The Royal Palms Shuffleboard Club will have 10 separate courts for the famous Florida pastime.
The Royal Palms Shuffleboard Club will have 10 separate courts for the famous Florida pastime.
Published Jan. 22, 2014

St. Petersburg has inspired the hippest thing to hit Brooklyn. The Royal Palms Shuffleboard Club debuts Monday with 10 courts dedicated to the fabled Florida pastime, featuring cocktails named for St. Pete shuffleboard luminaries.

Royal Palms co-owner Jonathan Schnapp, 41, experienced a revelation two Christmases ago at the St. Petersburg Shuffleboard Club in Mirror Lake.

"It was magical: Hipsters and jocks and nerds and kids and old people all playing shuffleboard," he remembers. "I thought this would be incredible in Brooklyn."

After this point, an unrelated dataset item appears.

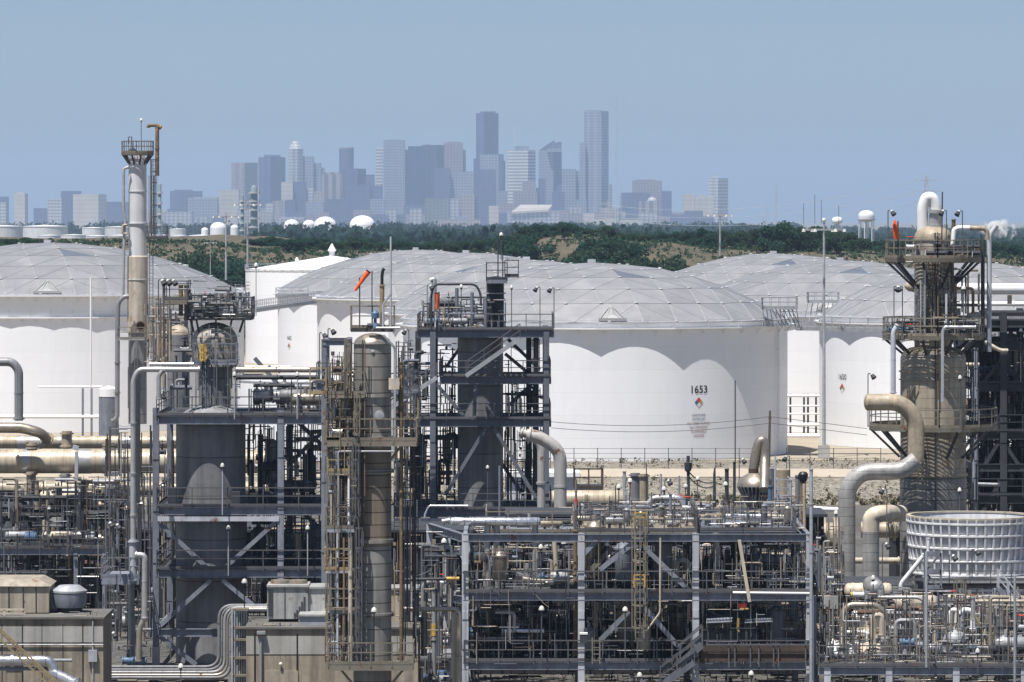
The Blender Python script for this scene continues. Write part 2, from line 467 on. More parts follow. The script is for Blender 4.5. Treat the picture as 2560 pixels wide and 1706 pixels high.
row(1900, 2150, 19, 1040, 1120, 16, 'dense dark tree in the tallest bank clump, before the water tower', 'trees in front of the water tower')
row(2150, 2400, 22, 1050, 1130, 10, 'low green tree on the bank beside the tall right column', 'low trees beside the right column')
row(2425, 2620, 26, 1040, 1110, 10, 'rounded green tree on the bank under the white steam plume', 'trees under the steam plume')
row(618, 930, 19, 1060, 1130, 12, 'rounded green tree on the bank behind the white cone roofed tank', 'trees on the bank behind the cone roofed tank')
row(930, 1262, 22, 1070, 1140, 10, 'low green tree on the bank behind the grey domed roofs', 'trees on the bank behind the grey domes')
row(-30, 110, 24, 1050, 1100, 14, 'green tree on the bank in front of the far white tank farm', 'trees before the far tank farm')
for px, Y, yt in ((1480, 985, 596), (1510, 990, 590), (1530, 985, 600), (1300, 1000, 604), (1270, 990, 612), (1285, 1010, 596), (1330, 1010, 585), (1500, 970, 615), (1545, 1000, 612), (1590, 1000, 606)):
    put_tree(px, Y, yt, 'dark green tree part way down the tan slope of the spoil bank', 'trees on the face of the bank')
for i, (px, Y, yt) in enumerate(((1445, 955, 632), (1465, 950, 640), (1420, 950, 648), (1372, 960, 642), (1600, 955, 640), (1690, 960, 640), (1850, 955, 640), (585, 960, 640), (560, 950, 655), (600, 970, 650), (500, 955, 628))):
    put_tree(px, Y, yt, 'small dark shrub standing alone on the dry slope of the bank', 'shrubs on the dry slope')
# ground scrub on the slope
m = MB(); rnd = random.Random(5)
for k in range(11000):
    Y = rnd.uniform(915, 1075); px = rnd.uniform(-200, 2760); x = (px - 1280) * Y / F
    if n2(x * 2, Y, 2) < rnd.uniform(-.9, .75) - (.7 if px < 640 else 0): continue
    c = Vector((x, Y, hill(x, Y)))
    for q in range(5): leaf_quad(m, c + Vector((rnd.uniform(-.5, .5), rnd.uniform(-.5, .5), rnd.uniform(0, .7))), .40, rnd)
tag(m.build('scrub_cover', M['leaf2']), 'low dry scrub scattered over the slope of the spoil bank', 'scrub', kind='stuff')
# the far wood
m = MB(); rnd = random.Random(9)
for k in range(7000):
    Y = 1750 + 5200 * rnd.random() ** 1.4
    px = rnd.uniform(-250, 2800); x = (px - 1280) * Y / F
    if px < 640 and Y < 5400: continue
    H = rnd.uniform(12, 20) + 5 * n2(x * .3, Y * .1); H = min(H, 24.0)
    if px > 2000: H *= .75
    for q in range(26):
        a = rnd.uniform(0, 6.28); rr = 5.5 * sqrt(rnd.random())
        leaf_quad(m, Vector((x + rr * cos(a), Y + rr * sin(a), H * (.25 + .75 * rnd.random() ** .6) - rr * .6)), 2.1, rnd)
tag(m.build('far_wood', M['wood_far']), 'distant blue green wood stretching below the city skyline', 'wood', kind='stuff')

# ------------------------------------------------------------------ the city
def facade(name, c, band=.3, vert=.3, floor=4.0, bay=4.0, rough=.5):
    m = bpy.data.materials.new(name); m.use_nodes = True
    t = m.node_tree; N = t.nodes; L = t.links; b = N['Principled BSDF']
    tc = N.new('ShaderNodeTexCoord'); sx = N.new('ShaderNodeSeparateXYZ'); L.new(tc.outputs['Object'], sx.inputs[0])
    def mt(op, a, b_=None):
        q = N.new('ShaderNodeMath'); q.operation = op
        for i, x in enumerate((a, b_)):
            if x is None: continue
            if isinstance(x, (int, float)): q.inputs[i].default_value = x
            else: L.new(x, q.inputs[i])
        return q.outputs[0]
    hz = mt('LESS_THAN', mt('FRACT', mt('DIVIDE', sx.outputs[2], floor)), .5)
    hx = mt('LESS_THAN', mt('FRACT', mt('DIVIDE', mt('ADD', sx.outputs[0], mt('MULTIPLY', sx.outputs[1], .83)), bay)), .5)
    v = mt('MULTIPLY', mt('SUBTRACT', 1.0, mt('MULTIPLY', hz, band)), mt('SUBTRACT', 1.0, mt('MULTIPLY', hx, vert)))
    nz = N.new('ShaderNodeTexNoise'); nz.inputs['Scale'].default_value = .02; L.new(tc.outputs['Object'], nz.inputs[0])
    v = mt('MULTIPLY', v, mt('ADD', .75, mt('MULTIPLY', nz.outputs[0], .5)))
    cb = N.new('ShaderNodeCombineColor')
    for i in range(3): L.new(mt('MULTIPLY', v, c[i]), cb.inputs[i])
    L.new(cb.outputs[0], b.inputs['Base Color']); b.inputs['Roughness'].default_value = rough
    return m
FC = dict(pink=facade('rose_granite_facade', (.34, .28, .29), .25, .25, 8, 9), blue=facade('blue_glass_facade', (.10, .11, .20), .25, .2, 8, 10),
          grey=facade('grey_grid_facade', (.32, .35, .42), .3, .25, 8, 8), white=facade('white_banded_facade', (.62, .61, .60), .45, .2, 9, 9),
          tan=facade('tan_facade', (.42, .36, .31), .3, .25, 9, 9), dark=facade('dark_glass_facade', (.03, .042, .10), .15, .2, 8, 12),
          stripe=facade('rose_striped_facade', (.36, .31, .31), .05, .6, 9, 22), cream=facade('cream_plain_facade', (.58, .52, .43), .15, .05, 12, 20),
          green=facade('grey_green_facade', (.20, .22, .20), .2, .3, 8, 10), pale=facade('pale_facade', (.5, .49, .49), .35, .35, 9, 12),
          wband=facade('white_stripe_facade', (.68, .67, .65), .6, .05, 9, 30))
CITY = 13000.0
def prism(m, x0, x1, ytop, Y, split=None, ybot=None, dep=None):
    z1 = Zat(ytop, Y); z0 = 0.0 if ybot is None else Zat(ybot, Y)
    if split is None:
        wd = S(x1 - x0, Y); c = P((x0 + x1) / 2, HOR, Y); dep = dep or wd * .8
        m.box((c.x, Y + dep / 2, (z0 + z1) / 2), (wd, dep, z1 - z0)); return
    a = S(split - x0, Y); b = S(x1 - split, Y); ph = radians(35)
    w1, w2 = a / cos(ph), b / sin(ph)
    c0 = P(split, HOR, Y); e1 = Vector((-cos(ph), sin(ph), 0)); e2 = Vector((sin(ph), cos(ph), 0))
    q = [c0, c0 + e2 * w2, c0 + e2 * w2 + e1 * w1, c0 + e1 * w1]
    vs = [(p_.x, p_.y, z0) for p_ in q] + [(p_.x, p_.y, z1) for p_ in q]
    m.add(vs, [(3, 2, 1, 0), (4, 5, 6, 7), (0, 1, 5, 4), (1, 2, 6, 5), (2, 3, 7, 6), (3, 0, 4, 7)])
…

So what for years has been a punchline to umpteen retirement jokes now will be celebrated in a former die-cutting facility on trendy Union Street. Indoor shuffleboard is just the latest in a series of New York bars where craft cocktails meet nostalgic recreation (bocce ball at Union Hall, skeeball at Full Circle, Susan Sarandon's ping-pong emporia called SPiN, which almost came to St. Pete), but Schnapp and partner Ashley Albert, 40, have come by their latest enthusiasm honestly.

Growing up in Westchester County, Schnapp would visit his grandparents every winter in West Palm's Century Village.

"My parents would drop us off there and we'd spend the week playing shuffleboard. I was supposed to go to Miami two years ago, and I did research and found out the world's largest shuffleboard club was in St. Pete."

Before driving across Alligator Alley, he called the club and Christine Page answered. Not only the president of the St. Petersburg Shuffleboard Club, Christine Page is also a Royal Palms cocktail featuring aged rum, Luxardo cherries, grapefruit juice and lime juice.

"I think I sound absolutely delicious," says Page, who is surprised by the honor but sees herself as more of a bourbon-centric Old Fashioned or Manhattan gal. After Schnapp's St. Pete epiphany, Page became a sounding board to the New Yorkers.

"She was our link to the shuffleboard community," Schnapp says.

After raising money from friends and family, it started to come together: palm tree decor, swimming-pool blue courts in a Benjamin Moore color called Tropicana Cabana and cocktails named after shuffleboard legends like Jim Allen (son of "the King of Shuffleboard," Sam Allen).

The only part that might disconcert longtime St. Pete shufflers is the price. Annual membership at the 90-year-old club in St. Pete is $30 per person, though Friday night shuffles are free. At Royal Palms, court rental for a single evening can run $40, but that's New York real estate.

Time will tell whether Brooklyn hipsters will embrace "sending the biscuit," but one thing Schnapp knows for sure:

"My whole life would be very, very different if I hadn't been to St. Pete."